The last part of this I want to tell you is that Paul had a heart for the Gospel. He was truly excited about his relationship with the living God. He had a passion for the story of this Jesus he met on the road. And he had desire to share that in a loving way with others. If you think about it, we tend to share with each other that which is important in our lives. And if we aren’t talking about our relationship with God, it’s important to ask the question “why?” How important is our faith to us?

We’re moving towards Lent very quickly now. And as we do, I would remind us that asking ourselves questions like that is important. How excited are we about our relationship with God? Is knowing about God the only thing for us? Or do we strive to know God!? Is our head the only player in our faith, or has the Gospel story touched our hearts – that place where we really live?

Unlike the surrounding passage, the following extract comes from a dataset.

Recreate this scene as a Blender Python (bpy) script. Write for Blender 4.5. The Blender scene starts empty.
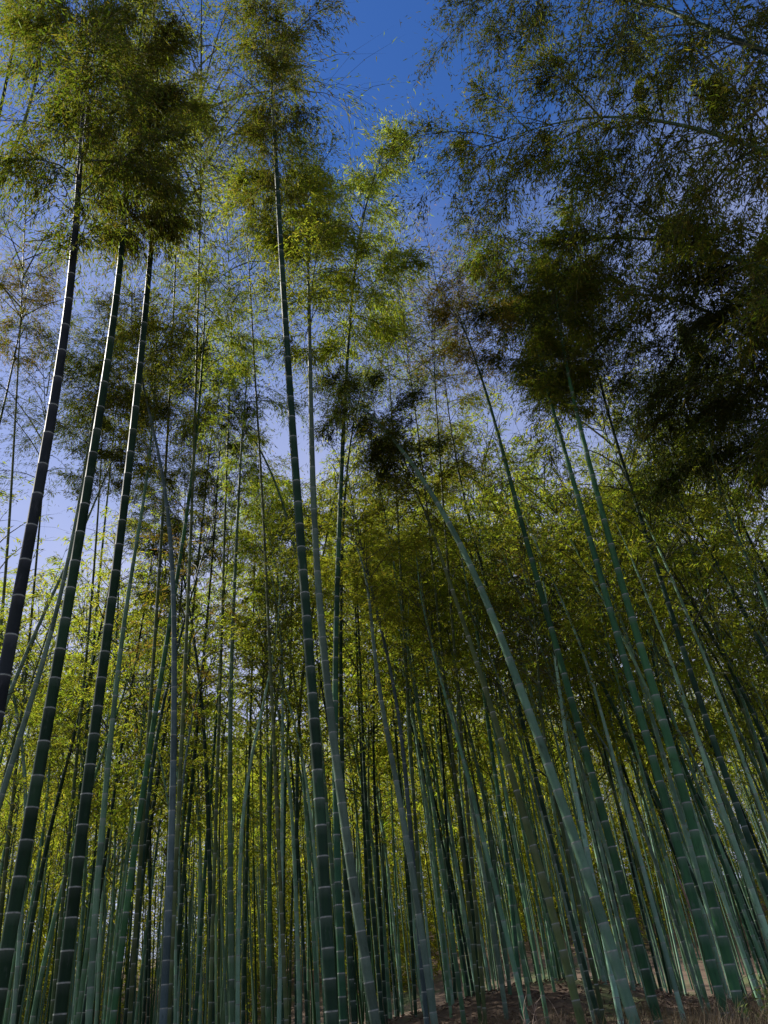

That may be the most important thing for us to think about today. Yes, these things about Paul are all good things to think about. And as I started out saying, the reasons for and the ways of sharing the life of faith are not all that different between him and any other person. And I hope we will consider those things in our lives? But the most important thing is, do we live in that joyful relationship with God? Do we have that daily, personal contact with God? That is what makes all the difference for us. That’s what makes the life of faith vibrant, and fulfilling, and meaningful.

So make this a time when you remember that relationship. Make this a time when you renew that relationship with God. When we do that, then we have something to share with the world!

Prayer

Eternal God, help us to know you better. Help us to draw closer to you and to feel you drawing closer to us. May your love and your grace be seen in us. May our lives be a witness to your light in the world. For we pray in Jesus’ name, Amen.